L'article 36 de la loi du 24 août 1993 précitée a en effet créé un article L. 115-7 du code de la sécurité sociale qui prévoit, in fine, que " les organismes chargés de la gestion d'un régime obligatoire de sécurité sociale assurant l'application, le versement des prestations ou le recouvrement des cotisations sont tenus de vérifier (...) que les assurés étrangers satisfont aux conditions de régularité de leur situation en France (... et) peuvent avoir accès aux fichiers des services de l'État pour obtenir les informations administratives nécessaires à cette vérification.

" Lorsque ces informations sont conservées sur support informatique, elles peuvent faire l'objet d'une transmission autorisée dans les conditions prévues à l'article 15 de la loi n° 78-17 du 6 janvier 1978 relative à l'informatique, aux fichiers et aux libertés . "

Le Conseil constitutionnel, dans sa décision du 13 août 1993, n'a pas critiqué cette disposition en constatant que " le législateur a explicitement entendu assurer l'application de dispositions protectrices de la liberté individuelle prévues par la législation relative à l'informatique, aux fichiers et aux libertés ".

En effet, l'intervention de la CNIL se situera en tout état de cause en aval de l'autorisation législative.

Elle aura à se prononcer le cas échéant sur le changement de finalité des fichiers et sur les personnes autorisées à y accéder au regard de cette finalité ainsi que sur une éventuelle connexion des fichiers, celle-ci étant actuellement exclue.

En l'espèce, l'audition de M. Jacques Fauvet, président de la CNIL, par la commission d'enquête de l'Assemblée nationale [4] a montré aux auteurs de l'amendement que la jurisprudence antérieure de la CNIL n'excluait pas qu'un tel accès puisse être organisé.

S'agissant de la finalité du fichier, l'avis rendu par la CNIL sur celui de l'OFPRA le 3 mars 1987 précisait d'ores et déjà qu'il aurait " pour finalité d'éviter qu'une même personne puisse sous des identités différentes demeurer en France, malgré une décision de rejet de sa demande par l'OFPRA et bénéficier plusieurs fois des avantages sociaux accordés aux demandeurs du statut de réfugié ".
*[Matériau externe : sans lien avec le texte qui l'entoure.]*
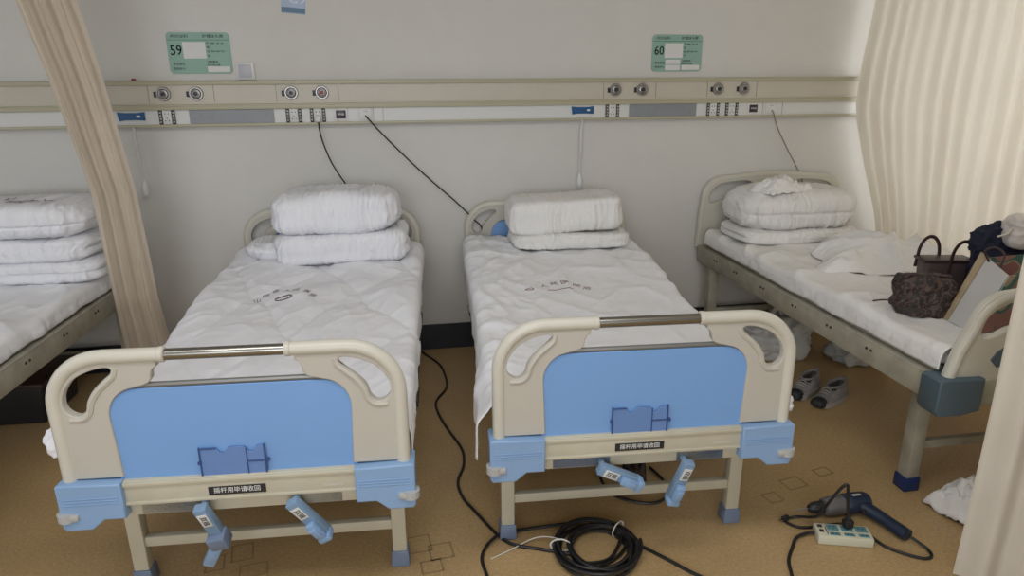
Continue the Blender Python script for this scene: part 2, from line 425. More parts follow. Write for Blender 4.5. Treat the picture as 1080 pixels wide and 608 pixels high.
# signs
def sign(num, x0, x1, skew, lab, extra):
    z0, z1 = 1.646, 1.85
    s = empty('bed_number_sign', ((x0+x1)/2, 0, z0), 0, lab, 'sign')
    cx = (x0+x1)/2; W = x1-x0; r = .02
    def rr(a, b, c, d, r):
        out = []
        for (px, pz, a0) in ((b-r, d-r, 0), (a+r, d-r, 90), (a+r, c+r, 180), (b-r, c+r, 270)):
            for k in range(6): t = radians(a0+18*k); out.append((px+r*cos(t), pz+r*sin(t)))
        return out
    h = z1-z0; a, b = -W/2, W/2
    plate('sign_board', [rr(a, b, 0, h, r)], .004, M['green'], s, .0008, y=-.0025)
    bm = bmesh.new(); box(bm, (0, -.0048, h-.037), (W-.004, .0006, .0025)); fin('sign_line', bm, M['greenline'], s)
    bm = bmesh.new(); box(bm, (-W*.075 , -.0055, h*.57), (W*.36, .002, h*.40)); fin('name_card', bm, M['paper'], s)
    bm = bmesh.new(); box(bm, (W*.28, -.0052, .022), (W*.36, .0012, .028)); 
    if extra: box(bm, (-W*.08, -.0052, .022), (W*.3, .0012, .03)); box(bm, (-W*.08, -.0052, .054), (W*.3, .0012, .026))
    fin('blank_strip', bm, M['paper'], s)
    y = -.0052
    bm = bmesh.new()
    wall_text(bm, num, .070, -W*.465, h*.56, y, sx=.86); wall_text(bm, num, .070, -W*.465+.0015, h*.56, y, sx=.86)
    wall_text(bm, '内分泌科', .019, -W*.43, h-.02, y, sx=1.15)
    wall_text(bm, '护理床头牌', .019, W*.07, h-.02, y, sx=1.1)
    wall_text(bm, '责任医生', .015, -W*.44, .048, y); wall_text(bm, '责任护士', .015, -W*.44, .024, y)
    for k, ch in enumerate('护理饮食'): wall_text(bm, ch, .013, W*.125, h*.74-.021*k, y)
    wall_text(bm, '特级 一级 二级', .010, W*.19, h*.74, y); wall_text(bm, '普食 软食 半流', .010, W*.19, h*.54, y)
    wall_text(bm, '注意事项', .014, W*.1, .058, y); wall_text(bm, '防跌 防压 过敏', .010, W*.1, .043, y)
    fin('sign_text', bm, M['ink'], s)
    return s
sign('59', -1.10, -.79, 0, 'green bed sign numbered 59 on the wall above the left rail outlets', False)
sign('60', 1.537, 1.845, 0, 'green bed sign numbered 60 on the wall above the right rail outlets', True)

sw = empty('wall_switch', (-.725, 0, 1.614), 0, 'square white wall switch plate just right of the sign numbered 59', 'switch')
bm = bmesh.new(); box(bm, (0, -.006, .044), (.088, .012, .086), .003); fin('switch_plate', bm, M['white_panel'], sw)
bm = bmesh.new(); box(bm, (-.004, -.0135, .044), (.066, .004, .066), .002); fin('rocker', bm, mat('rocker_grey', (.46, .46, .5), .4), sw)
nt_ = empty('notice_card', (-.455, 0, 1.945), 0, 'small blue and white notice card high on the wall above the rail', 'card')
bm = bmesh.new(); box(bm, (0, -.002, .075), (.122, .003, .15), .001); fin('card_face', bm, mat('pale_blue_card', (.38, .47, .62), .4), nt_, rot=(0, radians(5), 0))
bm = bmesh.new(); box(bm, (0, -.0045, .016), (.120, .002, .026)); fin('card_band', bm, mat('slate_blue_card', (.06, .14, .24), .4), nt_, rot=(0, radians(5), 0))
bm = bmesh.new(); wall_text(bm, 'C9', .08, -.03, .075, -.0045); fin('card_print', bm, mat('pale_print', (.62, .68, .8), .5), nt_, rot=(0, radians(5), 0))
rc = empty('red_clip', (-1.281, -.02, 1.612), 0, 'tiny red clip lying on top of the rail near the left curtain', 'clip')
bm = bmesh.new(); box(bm, (0, 0, .006), (.02, .012, .011), .002); fin('clip_body', bm, M['redp'], rc)
bm = bmesh.new(); box(bm, (-.014, 0, .003), (.014, .008, .004), .001); fin('clip_tail', bm, M['white_panel'], rc)

# nurse-call pull cords
def pull(x, z1, zb, lab, slant):
    o = empty('call_pull_cord', (x, -.052, 1.37), 0, lab, 'cord')
    zb -= 1.37
    bm = bmesh.new()
    pts = catmull([(0, 0, .01), (.006, -.006, -.005), (slant*.3, 0, -.06), (slant*.7, 0, zb*.55), (slant, 0, zb+.06)], 6)
    tube(bm, pts, .005, 8); c = fin('cord', bm, M['cordwhite'], o)
    bm = bmesh.new(); tube(bm, [(slant*.15, -.003, -.03), (slant*.6, -.003, zb*.5)], .009, 8); fin('sleeve', bm, M['cordwhite'], o)
    bm = bmesh.new()
    lathe(bm, [(.007, .06), (.010, .05), (.016, .03), (.019, .0), (.015, -.02), (.007, -.028)], (slant, 0, zb), 'Z', 16)
    fin('pull_handle', bm, M['white_panel'], o)
pull(-1.31, 1.38, 1.04, 'white nurse call pull cord hanging by the left curtain', .012)
pull(1.108, 1.38, 1.01, 'white nurse call pull cord hanging above the bed under sign 60', -.003)

# ------------------------------------------------------------------ hospital beds
def arc(cx, cz, rx, rz_, a0, a1, n=10):
    return [(cx+rx*cos(radians(a0+(a1-a0)*k/n)), cz+rz_*sin(radians(a0+(a1-a0)*k/n))) for k in range(n+1)]
def mir(pts, s): return [(s*a, b) for a, b in pts]
def end_board(bed, name, v, dz=0, cards=True, rail2=True, head=False):
    """moulded end board: two cream side mouldings with grip holes, blue panel, steel bar, lower rail, corner blocks"""
    e = bpy.data.objects.new(name, None); link(e, bed); e.location = (0, v, dz); e.empty_display_size = .1
    sgn = -1 if not head else 1      # outside direction
    # blue panel
    P = [(-.335, .515)] + [(.335, .515)] + arc(.25, .722, .085, .084, 0, 90, 8) + arc(-.25, .722, .085, .084, 90, 180, 8)
    plate('blue_panel', [P], .014, M['blue'], e, .002, y=0)
    top = arc(-.25, .722, .087, .092, 180, 90, 10) + arc(.25, .722, .087, .092, 90, 0, 10)
    bm = bmesh.new(); tube(bm, [(a, 0, b) for a, b in top], .0085, 8); fin('panel_edging', bm, M['greystrip'], e)
    for s in (-1, 1):
        outer = [(.322, .535), (.470, .535), (.470, .76)] + arc(.325, .762, .145, .142, 0, 90, 12) + \
                [(.22, .904), (.184, .896), (.184, .872), (.196, .864), (.202, .850), (.203, .836), (.212, .824), (.228, .817), (.25, .812)] + arc(.25, .722, .08, .088, 85, 0, 10)
        hole = catmull([(.316, .874, 0), (.36, .866, 0), (.407, .842, 0), (.438, .802, 0), (.445, .765, 0), (.434, .742, 0),
                        (.410, .732, 0), (.388, .748, 0), (.377, .782, 0), (.352, .812, 0), (.322, .838, 0), (.302, .860, 0)], 4, True)
        hole = [(p.x, p.y) for p in hole]
        plate('side_moulding', [mir(outer, s), mir(hole, s)], .028, M['creamshade'], e, .004, y=0)
        tb = [(.470, .44), (.470, .60), (.470, .76)] + arc(.325, .762, .145, .142, 6, 90, 12) + [(.25, .904), (.168, .904)]
        bm = bmesh.new(); tube(bm, [(s*a, sgn*.004, b) for a, b in tb], .0205, 14); mo = fin('edge_tube', bm, M['cream'], e)
        bm = bmesh.new(); lathe(bm, [(.0205, -.008), (.0225, -.006), (.0225, .006), (.019, .009)], (s*.168, sgn*.004, .904), 'X', 16); fin('tube_collar', bm, M['cream'], e)
        bm = bmesh.new(); rim = catmull([(.293, .872, 0), (.30, .850, 0), (.322, .830, 0), (.350, .803, 0), (.370, .772, 0), (.378, .744, 0), (.398, .724, 0), (.434, .722, 0)], 5)
        tube(bm, [(s*p.x, sgn*.010, p.y) for p in rim], [.009+.002*sin(pi*i/(len(rim)-1)) for i in range(len(rim))], 8); fin('grip_rim', bm, M['creamshade'], e)
        # corner block
        blk = [(.326, .528), (.494, .534), (.502, .528), (.502, .395), (.494, .384), (.42, .384), (.385, .414), (.326, .414)]
        if head: blk = [(min(a, .476), b) for a, b in blk]
        cb = plate('corner_block', [mir(blk, s)], .092, M['blueabs'], e, .005, y=sgn*-.006)
        bm = bmesh.new()
        for z in (.487, .478, .469): box(bm, (s*.412, sgn*.0405, z), (.15, .003, .0028), .0008)
        fin('block_ribs', bm, M['blueabs'], cb)
        if head: continue
        bm = bmesh.new(); lathe(bm, [(.018, -.014), (.026, -.012), (.026, .012), (.018, .014)], (s*.488, sgn*.028, .43), 'Z', 18)
        box(bm, (s*.475, sgn*.024, .43), (.05, .05, .022), .006); fin('bumper_roller', bm, M['rubber'], cb)
    bm = bmesh.new(); tube(bm, [(-.18, sgn*.004, .903), (0, sgn*.004, .903), (.18, sgn*.004, .903)], .0165, 16); fin('steel_bar', bm, M['chrome'], e)
    bm = bmesh.new(); box(bm, (0, sgn*.004, .486), (.66, .034, .078), .004); box(bm, (0, sgn*.023, .514), (.66, .008, .014), .003); box(bm, (0, sgn*.022, .452), (.66, .006, .010), .002)
    lr = fin('lower_rail', bm, M['creamsteel'], e)
    if cards:
        hz0, hz1 = .523, .612
        def rect(a, b, c, d, nt=None):
            p = [(a, c), (b, c), (b, d)]
            if nt:
                for k in nt[::-1]: p += [(k+.018, d), (k+.006, d-.016), (k-.006, d-.016), (k-.018, d)]
            return p + [(a, d)]
        ch = plate('card_holder', [rect(-.105, .074, hz0, hz1, (-.045, .035))], .004, M['holder'], e, .0008, y=-.014)
        for x0, x1, z0, z1 in ((-.109, -.105, hz0, hz1+.004), (.072, .077, hz0-.0, hz1+.006), (.022, .025, hz0, hz1-.004), (.022, .083, .563, .567), (-.105, -.06, hz1-.002, hz1+.001)):
            bm = bmesh.new(); box(bm, ((x0+x1)/2, -.017, (z0+z1)/2), (x1-x0, .003, z1-z0)); fin('holder_edge', bm, M['holderedge'], e)
        for a, b in ((-.109, .567), (.081, .565)):
            bm = bmesh.new(); lathe(bm, [(.006, 0), (.006, .006)], (a, -.014, b), 'Y', 10); fin('holder_screw', bm, M['holderedge'], e)
        bm = bmesh.new(); box(bm, (-.014, -.0225, .4765), (.162, .002, .027)); lb = fin('instruction_label', bm, M['dark'], e)
        bm = bmesh.new(); wall_text(bm, '摇杆用毕请收回', .019, -.014, .477, -.0242, 'CENTER', 1.0); fin('label_text', bm, M['glyph'], e)
        bm = bmesh.new(); box(bm, (.262, -.0222, .473), (.062, .001, .012)); fin('maker_sticker', bm, M['band'], e)
    return e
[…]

A la lumière de ces observations, il est apparu à votre commission que, sous réserve d'entourer cette consultation de garanties portant sur sa finalité, les personnes autorisées à y accéder et l'intervention de la CNIL, le législateur pouvait autoriser l'accès à ces deux fichiers pour faciliter l'identification des étrangers en situation irrégulière en vue de leur éloignement.

Elle vous propose en conséquence un amendement tendant à:

- déterminer la finalité de la consultation par référence à l'article 27 de l'ordonnance de 1945 qui caractérise le refus de l'étranger de contribuer à son identification en vue de son éloignement;

- nommer les deux fichiers dont la consultation est autorisée;

- préciser que seuls les OPJ , APJ et APJ adjoints des services compétents pour mettre en oeuvre l'éloignement pourront y accéder;

- confirmer l'intervention de la CNIL .

Votre commission vous propose d' adopter l'article 3 ainsi modifié.